● Problem description:
The entries below contain a line with "1080 pixels high." and a line with "(1, .85, .65), shadow_soft_size=.1)". Quote exactly those two lines and all lines between them.

Recorded data:
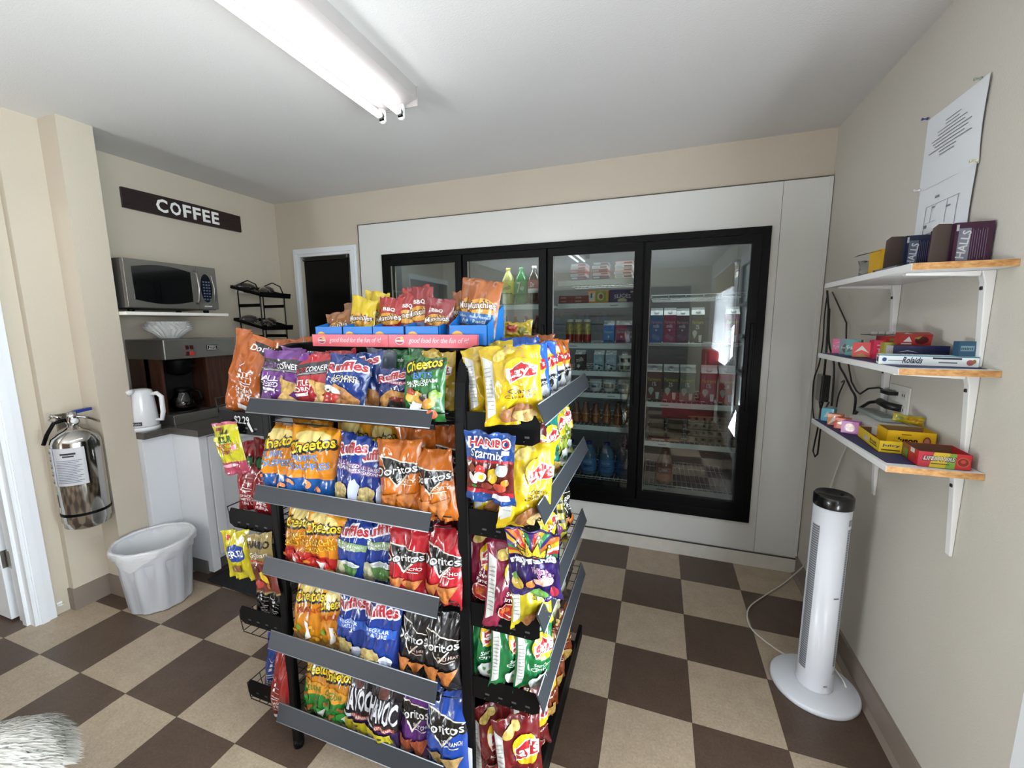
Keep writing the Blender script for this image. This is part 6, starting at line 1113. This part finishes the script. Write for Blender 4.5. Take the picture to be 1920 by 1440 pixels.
# ------------------------------------------------------------------ small white dog at the bottom left corner
d = thing('dog', 'fluffy white dog with a pink harness at the bottom left corner', 'dog', (-1.49, -1.95, 0)); FUR = mat('#d3d0c9', .85, 0, 0, .5, 90., .03, 25., kind='fur')
def skin(name, pts, edges, radii, parent, m_):
    me = bpy.data.meshes.new(name); o_ = wloc(parent); me.from_pydata([tuple(Vector(p)-Vector(o_)) for p in pts], edges, []); me.materials.append(m_)
    ob = bpy.data.objects.new(name, me); COL.objects.link(ob); ob.parent = parent; ob['_o'] = o_
    sk = ob.modifiers.new('skin', 'SKIN'); sk.use_smooth_shade = True
    for i, r_ in enumerate(radii): v = me.skin_vertices[0].data[i]; v.radius = (r_, r_)
    me.skin_vertices[0].data[0].use_root = True
    sb = ob.modifiers.new('sub', 'SUBSURF'); sb.levels = sb.render_levels = 2
    return ob
hx, hy = -1.49, -1.95     # hips; the dog faces away to the left
pts = [(hx, hy, .33), (hx-.13, hy-.01, .345), (hx-.27, hy-.02, .35), (hx-.38, hy-.03, .37), (hx-.46, hy-.03, .44), (hx-.54, hy-.03, .48), (hx-.63, hy-.03, .385),
       (hx+.01, hy+.075, .24), (hx+.03, hy+.08, .12), (hx-.0, hy+.08, .03), (hx+.01, hy-.075, .24), (hx+.03, hy-.08, .12), (hx, hy-.08, .03),
       (hx-.33, hy+.06, .24), (hx-.34, hy+.065, .12), (hx-.35, hy+.065, .03), (hx-.33, hy-.10, .24), (hx-.34, hy-.10, .12), (hx-.35, hy-.10, .03), (hx+.09, hy, .30), (hx+.11, hy, .24)]
ed = [(0, 1), (1, 2), (2, 3), (3, 4), (4, 5), (5, 6), (0, 7), (7, 8), (8, 9), (0, 10), (10, 11), (11, 12), (2, 13), (13, 14), (14, 15), (2, 16), (16, 17), (17, 18), (0, 19), (19, 20)]
rr = [.125, .125, .125, .11, .085, .085, .045, .06, .035, .032, .06, .035, .032, .05, .032, .03, .05, .032, .03, .035, .025]
pts = [(a, b, c*.80) for a, b, c in pts]; body = skin('body', pts, ed, rr, d, FUR); body.location = (0, 0, 0)
m = MB()
for s in (-1, 1): m.lathe([(.035, 0), (.03, -.05), (.012, -.09), (0, -.095)], FUR, (hx-.50, hy-.03+s*.085, .44), 12, sx=.6)
m.build('ears', d)
m = MB(); m.lathe([(0, -.014), (.012, -.008), (.014, 0), (.010, .01), (0, .013)], mat('#15110f', .3), (hx-.68, hy-.03, .385), 12)
for s in (-1, 1): m.lathe([(0, -.009), (.009, 0), (0, .009)], mat('#15110f', .15, 0, .5), (hx-.60, hy-.03+s*.035, .425), 10)
m.build('face_features', d)
m = MB(); m.tube([(hx-.20, hy-.02+.148*math.cos(t), .272+.148*math.sin(t)) for t in [2*math.pi*k/28 for k in range(28)]], .012, mat('#8e4a68', .7), 8, closed=True); m.tube([(hx-.235, hy-.02+.145*math.cos(t), .272+.145*math.sin(t)) for t in [2*math.pi*k/28 for k in range(28)]], .007, BLK, 8, closed=True); m.build('harness', d)
# coat: locks of fur lying along the body, one mesh
m = MB(); rg = random.Random(3); LK = [mat('#d6d3cd', .8, kind='fur_lock'), mat('#c6c2ba', .8, kind='fur_lock'), mat('#dedcd7', .8, kind='fur_lock')]
for k in range(5200):
    t = rg.random(); x = hx+.13-.52*t; th = rg.uniform(-.55, math.pi+.55); rad = .135*(1-max(0, (.16-t)/.16)**2*.8); cy = hy-.015; cz = .262
    n_ = Vector((.25 if t < .15 else 0, math.cos(th), math.sin(th))).normalized(); p = Vector((x, cy, cz))+Vector((0, n_.y, n_.z))*rad*.98
    side = Vector((1, 0, 0)); dwn = Vector((1.0, n_.y*.35+rg.uniform(-.13, .13), -.25*abs(n_.y)+rg.uniform(-.08, .05))); dwn -= n_*dwn.dot(n_)*.8; dwn.normalize()
    L_ = rg.uniform(.03, .052); wd = n_.cross(dwn).normalized()*rg.uniform(.0016, .0028)
    a = p; b = p+dwn*L_*.5+n_*.004; c = p+dwn*L_+n_*rg.uniform(-.002, .002)
    m.add([a-wd, a+wd, b+wd*.8, b-wd*.8, c], [(0, 1, 2, 3), (3, 2, 4)], LK[k % 3], True)
for k in range(2600):
    n_ = Vector((rg.random()**.6, rg.gauss(0, .7), rg.gauss(.1, .7))).normalized(); p = Vector((hx-.01, hy-.012, .262))+Vector((n_.x*.128, n_.y*.135, n_.z*.135))
    dwn = Vector((.25, rg.uniform(-.15, .15), -1.0)); dwn -= n_*dwn.dot(n_)*.95; dwn.normalize(); L_ = rg.uniform(.028, .048); wd = n_.cross(dwn).normalized()*rg.uniform(.0016, .0028)
    b = p+dwn*L_*.5+n_*.003; c = p+dwn*L_-n_*.004; m.add([p-wd, p+wd, b+wd*.8, b-wd*.8, c], [(0, 1, 2, 3), (3, 2, 4)], LK[k % 3], True)
m.build('fur_coat', d, kind='stuff'); d.rotation_euler = (0, 0, R(32))
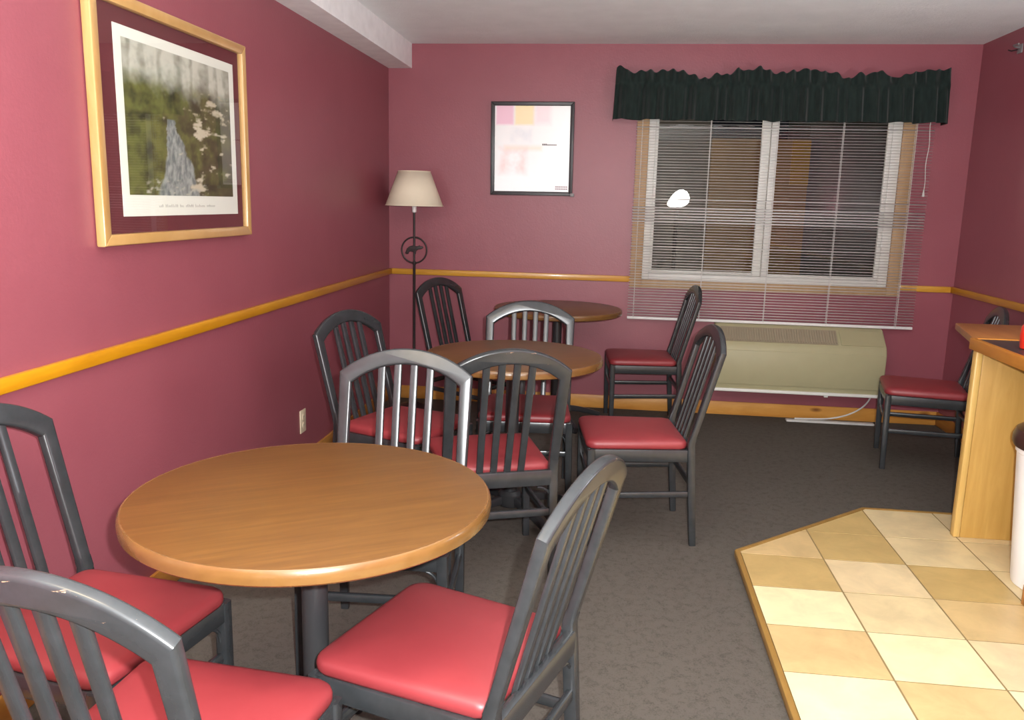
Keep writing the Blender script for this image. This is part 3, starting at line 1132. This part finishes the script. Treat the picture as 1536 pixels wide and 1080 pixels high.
# the camera's own flash, just above and to the right of the lens
light('flash_lamp', 'POINT', (CAM[0] + .06, -.005, CAM[2] + .05), 385, (.96, .99, 1), shadow_soft_size=.012)
# unseen fills added to brighten the ceiling: serving side, left wall, behind the camera
for loc, en, nrm, col in (((3.5, 2.5, 1.25), 56, (-.32, -.10, 1), (.80, .95, 1)), ((.25, .9, 1.25), 34, (.28, .22, 1), (.84, .95, 1)), ((1.9, -2.0, 1.2), 24, (0, .35, 1), (.80, .95, 1))):
    a = light('ceiling_fill', 'AREA', loc, en, col, shape='RECTANGLE', size=.4, size_y=.25)
    a.rotation_euler = (-Vector(nrm)).to_track_quat('Z', 'Y').to_euler()
# a small warm ceiling fixture near the camera
light('ceiling_fixture', 'AREA', (.75, .75, ZC - .02), 17, (1, .80, .50), shape='RECTANGLE', size=.6, size_y=.3)
# unseen light added for the made-up building outside
light('outside_fill', 'POINT', (1.2, 8.6, 2.6), 60, (1, .85, .65), shadow_soft_size=.1)

w = bpy.data.worlds.new('night')
S.world = w
w.use_nodes = True
w.node_tree.nodes['Background'].inputs[0].default_value = (.05, .05, .06, 1)
w.node_tree.nodes['Background'].inputs[1].default_value = .12

# ---------------------------------------------------------------- camera
yaw, pitch, roll = .1182, .1887, .0236
cy_, sy_, cp, sp = math.cos(yaw), math.sin(yaw), math.cos(pitch), math.sin(pitch)
f = Vector((-sy_ * cp, cy_ * cp, -sp))
r = Vector((cy_, sy_, 0))
u = r.cross(f)
r2 = r * math.cos(roll) + u * math.sin(roll)
u2 = -r * math.sin(roll) + u * math.cos(roll)
cd = bpy.data.cameras.new('camera')
cam = bpy.data.objects.new('camera', cd)
C.objects.link(cam)
Mx = Matrix((r2, u2, -f)).transposed().to_4x4()
Mx.translation = Vector(CAM)
cam.matrix_world = Mx
cd.sensor_fit = 'HORIZONTAL'
cd.sensor_width = 36
cd.lens = 36 * 1244.07 / 1536
cd.clip_start = .02
S.camera = cam
vs = S.view_settings
vs.view_transform = 'Standard'
vs.look = 'None'
vs.exposure = 0
vs.gamma = 1
vs.use_curve_mapping = False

● Written response:
Keep writing the Blender script for this image. This is part 3, starting at line 1132. This part finishes the script. Treat the picture as 1536 pixels wide and 1080 pixels high.
# the camera's own flash, just above and to the right of the lens
light('flash_lamp', 'POINT', (CAM[0] + .06, -.005, CAM[2] + .05), 385, (.96, .99, 1), shadow_soft_size=.012)
# unseen fills added to brighten the ceiling: serving side, left wall, behind the camera
for loc, en, nrm, col in (((3.5, 2.5, 1.25), 56, (-.32, -.10, 1), (.80, .95, 1)), ((.25, .9, 1.25), 34, (.28, .22, 1), (.84, .95, 1)), ((1.9, -2.0, 1.2), 24, (0, .35, 1), (.80, .95, 1))):
    a = light('ceiling_fill', 'AREA', loc, en, col, shape='RECTANGLE', size=.4, size_y=.25)
    a.rotation_euler = (-Vector(nrm)).to_track_quat('Z', 'Y').to_euler()
# a small warm ceiling fixture near the camera
light('ceiling_fixture', 'AREA', (.75, .75, ZC - .02), 17, (1, .80, .50), shape='RECTANGLE', size=.6, size_y=.3)
# unseen light added for the made-up building outside
light('outside_fill', 'POINT', (1.2, 8.6, 2.6), 60, (1, .85, .65), shadow_soft_size=.1)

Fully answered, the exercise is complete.